Michal Klos:  One thing to understand about data science and analytics is that actually a lot of the work is manual. When you’re working on discovery and trying to figure out how to solve a problem, the work is really interesting, and you’re kind of hacking around, you’re trying different things, you’re trying to find how to solve this particular problem, how to come up with a meaningful analysis.

“One thing to understand about data science and analytics is that actually a lot of the work is manual.”

But then there’s the second phase of the project where you’re trying to put it into production.  And this is often where the engineering team is responsible for making sure that that machine learning model, those analytics are repeatable and they are reliable, and that the quality can be maintained.  So, at some point, in a lot of these projects there’s a handoff.  And I really like the idea of scaling the analysis that I’ve done.

So, for example, at my first company, Harte Hanks, I did a whole bunch of analytics for our primary client. But then I kept thinking, “Well, how do we get the same analytics for the rest of our clients?” Because, from one retailer to another, you’re still interested in average basket size, average transaction size, churn, how are their marketing campaigns working, what’s the ROI, what’s the lift?

All those analytics are transferable, but you have to get into a second problem which is, how do you make a generic platform that’s reliable and that can take in this different type of data and still produce a good result?

I really became attracted to that problem. That’s why I kind of started moving more towards the backend.

Data Quality Challenges

Data Culpa:  In that work of making something repeatable and scalable, obviously data quality comes up. Were you seeing data quality problems even back in those days?

Michal Klos:  Absolutely. The only constant in the world is change, and code is changing all the time. I read a study that showed that 99% of production issues were due to code changes. But here’s the thing: even without any code changes on your part, if you’re taking in data from somewhere outside of your system, there are going to be changes by others, and you can’t control the all of the variables that can lead to problems.

“The only constant in the world is change, and code is changing all the time.”

Even if you’re not making any code changes in your platform, error can still be introduced, and that can be really hard to track down and fix. There are also external changes outside of your control that are happening. And the combination of those two factors means that the data quality is always in danger.

Data Culpa:  How are you addressing data quality in your current job?

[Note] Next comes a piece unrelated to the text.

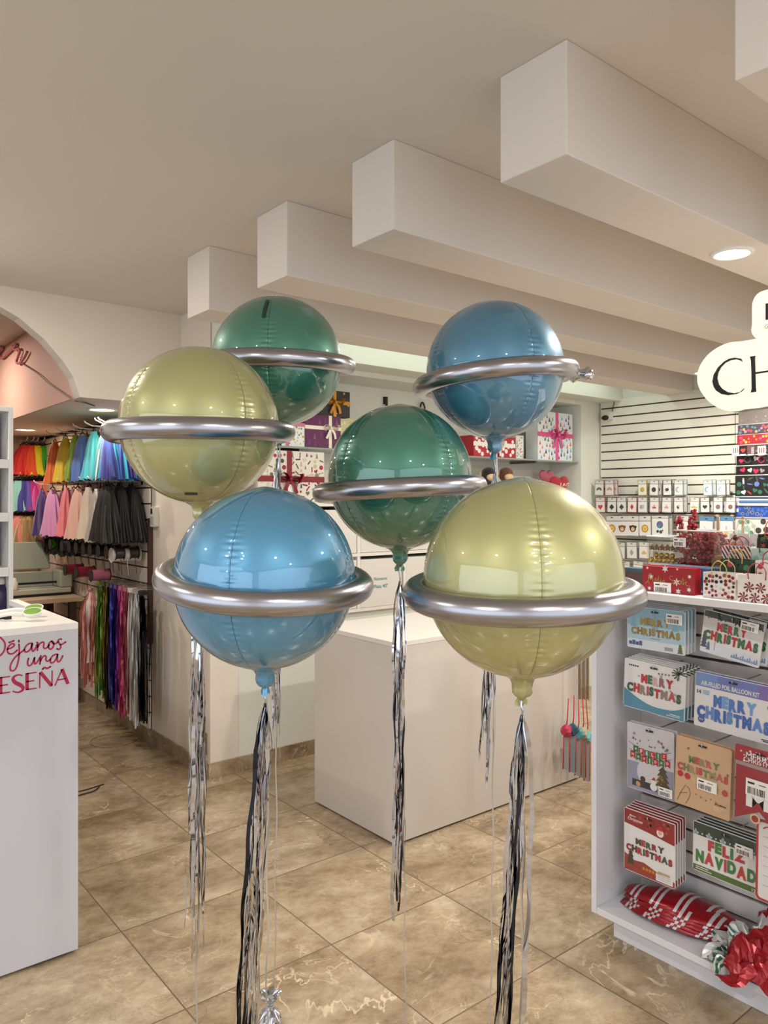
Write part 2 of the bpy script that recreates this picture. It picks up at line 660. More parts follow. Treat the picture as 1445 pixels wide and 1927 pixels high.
beams = [(-0.095, 0.114), (0.516, 0.725), (1.123, 1.332), (1.757, 1.966), (2.357, 2.572), (2.979, 3.19)]
for i, (y0, y1) in enumerate(beams):
    struct('ceiling_beam_%d' % (i + 1), MB().box(1.459, XR, y0, y1, BEAMZ, CEIL, M_BEAM), 0.003)
struct('ceiling_beam_7', MB().box(XP, XR, 3.59, YA, BEAMZ, CEIL, M_WALLW), 0.003)

bs = MB()
bs.box(XP - 0.012, XP, YP - 0.012, 7.07, 0, 0.085, M_BASE)
struct('baseboard_left', bs)
struct('baseboard_front', MB().box(XP, 5.1, YP - 0.012, YP, 0, 0.085, M_BASE))
struct('trim_1', MB().box(XP - 0.016, XP, 4.62, 7.07, ZLOW - 0.016, ZLOW, DARK))

# ------------------------------------------------------------------ downlights
M_LENS = mat('#fff1d8', 0.4, emit=14.0, name='lamp_lens')
M_LENSL = mat('#ffe2ae', 0.4, emit=14.0, name='lamp_lens_low')
def downlight(x, y, z, label, power, color=WARM, lens=None, r=0.052, grp='downlights'):
    t = thing('ceiling_downlight', label, 'ceiling light', (x, y, z), 0, None)
    m = MB()
    n = 28
    prof = [(r * 1.3, 0.0), (r * 1.28, -0.006), (r * 1.06, -0.008), (r * 1.0, -0.001)]
    vs, fs = [], []
    for q, (rr, zz) in enumerate(prof):
        for j in range(n):
            a = 2 * PI * j / n
            vs.append((rr * math.cos(a), rr * math.sin(a), zz))
    for q in range(3):
        for j in range(n):
            fs.append((q * n + j, q * n + (j + 1) % n, (q + 1) * n + (j + 1) % n, (q + 1) * n + j))
    m.add(vs, fs, WHITE2, True)
    m.build('trim_ring', t)
    MB().add([(r * math.cos(2 * PI * j / n), r * math.sin(2 * PI * j / n), -0.002) for j in range(n)], [tuple(range(n))[::-1]], lens or M_LENS).build('lens', t)
    l = bpy.data.lights.new('downlight_lamp', 'AREA')
    l.shape = 'DISK'
    l.size = r * 1.9
    l.energy = power
    l.color = color
    o = bpy.data.objects.new('downlight_lamp', l)
    COL.objects.link(o)
    o.parent = t
    o.location = (0, 0, -0.012)
    return t
for x, y, z, lb in ((2.456, 1.258 - 0.03, BEAMZ, 'round warm downlight set in the underside of the beam nearest the lit sign'),
                    (4.57, 2.465, BEAMZ, 'small round downlight at the far end of a beam, beside the lit sign'),
                    (2.46, 2.465, BEAMZ, 'round downlight under a beam, hidden behind the raised blue balloon'),
                    (4.40, 1.228, BEAMZ, 'round downlight under the beam over the gondola, out of sight'),
                    (2.46, 0.01, BEAMZ, 'round downlight under the beam over the aisle, out of sight'),
                    (0.25, -0.75, CEIL, 'round ceiling downlight over the shop entrance, out of sight'),
                    (-1.2, 0.6, CEIL, 'round ceiling downlight near the shop window, out of sight'),
                    (-1.3, 2.6, CEIL, 'round ceiling downlight by the blank side wall, out of sight'),
                    (1.0, -1.9, CEIL, 'round ceiling downlight deep in the entrance, out of sight'),
                    (3.6, -1.4, CEIL, 'round ceiling downlight in the rear corner, out of sight')):
    downlight(x, y, z, lb, LAMP_W * (0.5 if (x, y) == (2.46, 2.465) else 1.0))
downlight(0.75, 5.6, CEIL, 'added fill lamp in the ceiling behind the arched wall, out of sight', 16.0)  # unseen lamp added to brighten the pink wall and the far walls
downlight(0.35, 3.35, CEIL, 'round ceiling downlight over the service counter, out of sight', 17.0)
p = at_Z(192, 770, ZLOW)
downlight(p.x, p.y, ZLOW, 'round downlight in the low ceiling where the neon cord ends', LOWLAMP_W, (1.0, 0.9, 0.7), M_LENSL, 0.07)
p = at_Z(48, 808, ZLOW)
downlight(p.x, p.y, ZLOW, 'round downlight in the low ceiling above the red and yellow skirts', LOWLAMP_W, (1.0, 0.8, 0.52), M_LENSL, 0.07)
# light strip hidden between the last two beams
t = thing('led_strip', 'cool white light strip between the last two ceiling beams', 'light strip', (3.6, 3.40, CEIL))
MB().box(-1.6, 1.6, -0.03, 0.03, -0.02, 0, WHITE2).build('channel', t)
MB().box(-1.58, 1.58, -0.022, 0.022, -0.026, -0.0201, mat('#eefff2', 0.4, emit=1.4)).build('diffuser', t)
l = bpy.data.lights.new('strip_lamp', 'AREA')
l.shape = 'RECTANGLE'; l.size = 3.1; l.size_y = 0.05; l.energy = 5.0; l.color = GREENISH
o = bpy.data.objects.new('strip_lamp', l); COL.objects.link(o); o.parent = t; o.location = (0, 0, -0.035)
# ================================================================== the six planet balloons
FOIL = mat('#c9cbd2', 0.07, 1.0, name='silver_foil')
FOIL2 = mat('#3a3d47', 0.08, 1.0, name='silver_foil_dark_reflection')  # dark reflections in the silver strips, painted as a second foil colour
RINGM = mat('#a9a8ae', 0.27, 1.0, name='silver_ring')
CORD = mat('#b8b2a8', 0.35, 0.4)
BALLOON_R = 0.19
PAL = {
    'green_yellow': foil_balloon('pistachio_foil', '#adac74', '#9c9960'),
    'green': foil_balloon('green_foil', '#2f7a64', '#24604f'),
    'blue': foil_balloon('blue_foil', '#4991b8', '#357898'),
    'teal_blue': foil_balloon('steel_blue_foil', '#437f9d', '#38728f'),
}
SEAM = {'green_yellow': mat('#7d7a48', 0.4, 0.4), 'green': mat('#1d5244', 0.4, 0.4), 'blue': mat('#245a78', 0.4, 0.4), 'teal_blue': mat('#2a5a72', 0.4, 0.4)}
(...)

Michal Klos:  Like many companies, we have some home-grown tooling for monitoring data quality. I believe that’s how most people are solving the problem. They’re solving the problem through introducing checks and validations in their code, solving through metric monitoring tools.  So, there’s many ways to solve for data quality, but either people are not doing it, or they’ve stitched their own way to do it.

Data Culpa:  Do you find any downsides to stitching together your own data quality solution? Do you find that it takes a lot of time and pull you away from the other data engineering stuff you want to do? Is data quality a pain, and if it is a pain, how big a pain is it?

Michal Klos:  Well, especially for like someone like myself, I’ve been working on data platforms that produce analytics for my entire career. So having to solve the problem at every single place that I’ve been is really kind of annoying.

And the thing is even if you were working on one platform for one decade or two decades, at some point you need to refactor the code, you need to refactor the platform, and you need to make it scale. And that may mean that how you’re doing data quality also needs to change.

I think there’s a lot of value in the idea that there can be a third-party provider that can solve this problem continuously. One of the things I look at is, in the space of application monitoring, not only are there many mature vendors, but there are mature open source frameworks as well. In my experience I really like the ease of just plugging in and playing with a vendor as long as it’s not cost-prohibitive.

“I think there’s a lot of value in the idea that there can be a third-party provider that can solve this problem continuously.”

There’s a large class of problems every business has to solve, but you really don’t want to take the time to try to solve them yourself, because it would distract you from your core objectives. These are critical problems. They’re also ugly, time-consuming problems. And data quality is one of these problems.

Data Quality Case Studies

Data Culpa:  Do you have any data quality horror stories you’d like to share?

Michal Klos:  I think the worst problems are the ones that you don’t realize are happening, because there’s any number of issues that are easy to alert on. I mean, a lot of platform teams are trying to check for schema violations, because somewhere along the way in your pipeline, you’re probably expecting certain data elements to be there or not be there. I think with the prevalence of semi-structured data those violations are becoming harder to detect, though, because schemas are now wide open.

But the really, really hard problems are when the data has changed, but the data still fits the schema. And sometimes the change might seem really small yet critical.

Here’s an example I can pull from my past. I remember one case where we had a foreign exchange feed that we were multiplying quantities from for our billing using this feed. It turned out that the feed broke in a sneaky way, and we were unaware. It was no longer updating, but everything seemed to be fine. The billing was still coming through; it’s just that the exchange rates were really stale at that point. It’s one of these nefarious things, because the exchange rates really don’t fluctuate that dramatically most of the time, but over time they do drift and next thing you know, you may have underbilled or overbilled by a couple million dollars.

“It turned out the feed broke in a sneaky way . . . and the next thing you know, you may have underbilled or overbilled by a couple million dollars.”

Another problem I’ve been bitten by multiple times is the shape of the data changing, and it’s because of an issue that you’re unaware of or an issue with one of your data providers.

In these situations, it’s really hard to know if the data is legitimately drifting, or if it’s changing in really subtle ways in error – either way this can add up to be a major problem. If the data stops flowing at all or the schema changes, those problems are traditionally much easier to detect with validations. But problems within the data itself are really difficult to detect, especially if that data is coming from an external data feed or some other third party outside of your control.

Data Quality and Third-Party Data Sources

Some companies don’t use third-party data providers at all – they’re in full control of the data in their pipelines. But using outside data sources is very common. For example, a lot of companies pull in data from Salesforce or HubSpot. In my current job, we’re integrating over 100 data sources. A lot of our data is provided by third parties.

A lot of companies are now trying to focus more on machine learning, and for machine learning you need to feed it data, whether let’s just say it’s retail location data, weather data, or financial market data, and typically that data comes from third-party sources. So, from my experience, most companies today are ingesting a lot of data from external sources. And that creates new risks for data quality errors.

The bottom line is, data quality is a problem that we all need to address if we’re going to make our platforms scale and our investments in data science pay off.